Congress doesn’t usually traffic in scrapbooks, but Epstein’s “birthday book” was never just a keepsake — it was a rogues’ gallery. Democrats released a 2003 letter allegedly signed by Trump that called Epstein a “pal” and wished him “another wonderful secret,” all nestled inside the silhouette of a naked female. The White House exploded, denouncing it as defamation and threatening to sue anyone who said otherwise. Republicans countered with 33,000 pages of unrelated Epstein files, an avalanche designed to bury a single page under bureaucratic rubble. Yet somehow, the sketch and the scrawl became the only things anyone could talk about.

The denials are almost funnier than the letter itself. Trump insists the signature isn’t his, aides call it fake news, and loyalists point to lawsuits as proof the whole thing is a setup. But if the letter is a hoax, why unleash a paper tsunami instead of a simple forensic test? Survivors and advocates are left screaming into the void while politicians argue about penmanship. And every new denial only fuels suspicion that someone has more to hide than ink stains.
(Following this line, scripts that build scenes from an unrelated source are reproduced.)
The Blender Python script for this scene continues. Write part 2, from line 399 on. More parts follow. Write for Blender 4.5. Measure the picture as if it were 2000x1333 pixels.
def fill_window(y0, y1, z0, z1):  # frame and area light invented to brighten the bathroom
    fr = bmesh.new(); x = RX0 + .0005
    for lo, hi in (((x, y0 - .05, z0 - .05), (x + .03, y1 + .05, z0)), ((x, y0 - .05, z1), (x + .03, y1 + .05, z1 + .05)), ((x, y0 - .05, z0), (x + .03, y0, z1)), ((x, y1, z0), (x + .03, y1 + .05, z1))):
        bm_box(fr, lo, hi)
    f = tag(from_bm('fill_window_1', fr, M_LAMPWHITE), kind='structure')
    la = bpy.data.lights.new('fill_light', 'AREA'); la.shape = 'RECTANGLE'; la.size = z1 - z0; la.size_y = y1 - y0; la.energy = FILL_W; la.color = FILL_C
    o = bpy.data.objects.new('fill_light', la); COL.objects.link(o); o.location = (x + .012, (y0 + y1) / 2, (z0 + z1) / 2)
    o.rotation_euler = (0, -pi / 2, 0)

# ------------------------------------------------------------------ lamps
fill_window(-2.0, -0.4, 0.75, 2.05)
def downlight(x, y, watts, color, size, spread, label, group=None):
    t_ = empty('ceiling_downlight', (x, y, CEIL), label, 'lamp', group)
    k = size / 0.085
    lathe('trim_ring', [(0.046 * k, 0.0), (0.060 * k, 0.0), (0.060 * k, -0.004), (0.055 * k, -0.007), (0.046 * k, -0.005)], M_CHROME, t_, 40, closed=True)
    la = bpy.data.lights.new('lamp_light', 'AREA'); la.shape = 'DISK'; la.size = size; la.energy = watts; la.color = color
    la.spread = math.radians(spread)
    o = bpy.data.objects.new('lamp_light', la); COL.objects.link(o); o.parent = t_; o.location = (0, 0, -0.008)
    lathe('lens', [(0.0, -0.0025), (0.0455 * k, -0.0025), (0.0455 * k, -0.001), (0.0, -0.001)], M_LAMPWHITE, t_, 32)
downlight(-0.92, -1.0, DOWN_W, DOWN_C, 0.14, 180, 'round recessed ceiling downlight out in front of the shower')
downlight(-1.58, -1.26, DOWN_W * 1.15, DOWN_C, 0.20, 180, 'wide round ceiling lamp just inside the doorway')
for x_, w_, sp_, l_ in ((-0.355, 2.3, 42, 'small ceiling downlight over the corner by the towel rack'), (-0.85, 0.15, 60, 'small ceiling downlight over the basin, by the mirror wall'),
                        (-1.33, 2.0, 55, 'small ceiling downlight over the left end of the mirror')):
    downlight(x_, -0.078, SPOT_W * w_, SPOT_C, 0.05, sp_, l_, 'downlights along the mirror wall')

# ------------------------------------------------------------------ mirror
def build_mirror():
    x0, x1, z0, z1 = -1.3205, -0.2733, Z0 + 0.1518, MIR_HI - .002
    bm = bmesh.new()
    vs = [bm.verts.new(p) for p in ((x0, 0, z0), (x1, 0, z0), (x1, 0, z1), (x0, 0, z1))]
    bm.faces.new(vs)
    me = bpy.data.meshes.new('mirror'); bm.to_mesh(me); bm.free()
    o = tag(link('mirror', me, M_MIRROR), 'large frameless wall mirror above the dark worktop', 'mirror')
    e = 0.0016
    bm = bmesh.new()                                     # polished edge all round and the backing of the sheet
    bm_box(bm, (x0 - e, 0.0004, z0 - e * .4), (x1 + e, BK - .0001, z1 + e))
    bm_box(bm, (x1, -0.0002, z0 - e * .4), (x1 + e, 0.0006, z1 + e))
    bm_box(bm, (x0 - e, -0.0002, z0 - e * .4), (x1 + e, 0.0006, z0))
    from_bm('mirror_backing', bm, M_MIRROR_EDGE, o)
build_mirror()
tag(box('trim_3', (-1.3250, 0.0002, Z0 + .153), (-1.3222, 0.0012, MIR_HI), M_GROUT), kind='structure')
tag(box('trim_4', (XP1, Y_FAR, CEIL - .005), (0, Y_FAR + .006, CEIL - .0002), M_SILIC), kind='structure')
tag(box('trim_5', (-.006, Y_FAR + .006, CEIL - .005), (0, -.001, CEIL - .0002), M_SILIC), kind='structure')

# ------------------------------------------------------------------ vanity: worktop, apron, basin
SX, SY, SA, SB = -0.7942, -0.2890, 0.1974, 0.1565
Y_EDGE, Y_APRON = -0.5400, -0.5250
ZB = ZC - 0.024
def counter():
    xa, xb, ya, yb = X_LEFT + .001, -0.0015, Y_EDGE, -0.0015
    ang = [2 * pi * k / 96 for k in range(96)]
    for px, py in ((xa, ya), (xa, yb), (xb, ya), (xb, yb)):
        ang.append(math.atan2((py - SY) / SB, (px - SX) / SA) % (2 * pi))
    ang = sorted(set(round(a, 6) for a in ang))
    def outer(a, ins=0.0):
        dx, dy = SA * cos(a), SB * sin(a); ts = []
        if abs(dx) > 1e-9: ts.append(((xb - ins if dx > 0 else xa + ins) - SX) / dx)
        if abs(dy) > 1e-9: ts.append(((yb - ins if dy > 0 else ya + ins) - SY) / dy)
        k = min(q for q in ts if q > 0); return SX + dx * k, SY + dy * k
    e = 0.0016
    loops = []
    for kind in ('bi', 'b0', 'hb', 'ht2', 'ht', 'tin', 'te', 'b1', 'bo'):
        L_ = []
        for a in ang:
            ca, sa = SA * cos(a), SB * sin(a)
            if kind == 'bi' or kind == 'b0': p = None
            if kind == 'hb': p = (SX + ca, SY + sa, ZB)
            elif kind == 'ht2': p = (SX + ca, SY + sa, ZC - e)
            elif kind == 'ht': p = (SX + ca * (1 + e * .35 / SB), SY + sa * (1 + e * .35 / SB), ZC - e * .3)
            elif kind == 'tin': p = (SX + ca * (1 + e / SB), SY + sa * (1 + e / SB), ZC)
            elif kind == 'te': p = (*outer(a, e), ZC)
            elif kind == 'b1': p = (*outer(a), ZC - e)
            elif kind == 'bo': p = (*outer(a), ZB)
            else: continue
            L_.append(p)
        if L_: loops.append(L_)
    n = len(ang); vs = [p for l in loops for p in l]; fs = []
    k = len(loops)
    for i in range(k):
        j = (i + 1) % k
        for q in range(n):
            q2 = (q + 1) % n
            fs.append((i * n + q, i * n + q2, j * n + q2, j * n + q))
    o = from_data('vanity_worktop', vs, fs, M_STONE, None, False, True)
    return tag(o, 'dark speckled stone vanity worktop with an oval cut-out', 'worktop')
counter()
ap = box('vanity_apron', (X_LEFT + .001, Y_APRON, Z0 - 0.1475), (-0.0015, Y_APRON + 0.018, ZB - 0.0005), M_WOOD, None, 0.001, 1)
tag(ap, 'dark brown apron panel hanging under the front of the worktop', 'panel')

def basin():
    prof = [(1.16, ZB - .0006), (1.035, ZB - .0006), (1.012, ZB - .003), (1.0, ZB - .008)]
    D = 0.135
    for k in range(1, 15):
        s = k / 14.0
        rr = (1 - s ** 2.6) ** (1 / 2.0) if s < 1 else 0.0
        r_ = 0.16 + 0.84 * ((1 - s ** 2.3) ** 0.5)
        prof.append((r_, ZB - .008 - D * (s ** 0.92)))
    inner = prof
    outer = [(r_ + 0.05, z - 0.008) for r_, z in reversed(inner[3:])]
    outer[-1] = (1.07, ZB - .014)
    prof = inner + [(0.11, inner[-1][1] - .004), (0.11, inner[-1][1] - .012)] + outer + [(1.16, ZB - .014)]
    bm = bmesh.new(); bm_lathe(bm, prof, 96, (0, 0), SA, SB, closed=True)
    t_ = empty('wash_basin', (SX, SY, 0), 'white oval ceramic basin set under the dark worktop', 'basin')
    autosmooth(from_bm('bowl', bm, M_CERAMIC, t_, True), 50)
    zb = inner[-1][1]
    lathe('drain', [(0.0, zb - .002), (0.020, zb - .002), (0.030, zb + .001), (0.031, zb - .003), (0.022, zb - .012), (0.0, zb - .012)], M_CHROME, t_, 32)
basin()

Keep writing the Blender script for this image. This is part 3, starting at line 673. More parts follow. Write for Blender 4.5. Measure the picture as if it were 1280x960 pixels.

The broader lesson isn’t about cursive; it’s about power that believes it’s untouchable. Epstein collected influence the way others collect stamps, and the book proves the elite were happy to lick the glue. The 2007 plea deal already showed how money buys immunity, but Congress keeps replaying the scandal as bad political theater. Historians will note that denial has become the governing strategy: call it a hoax, bury it in documents, and wait for fatigue to do the rest. If a scrapbook can shake Washington this hard, imagine what accountability might do.

This comes just days after House Speaker Mike Johnson said (and then walked back) that Donald Trump was an FBI informant tasked with taking down Epstein.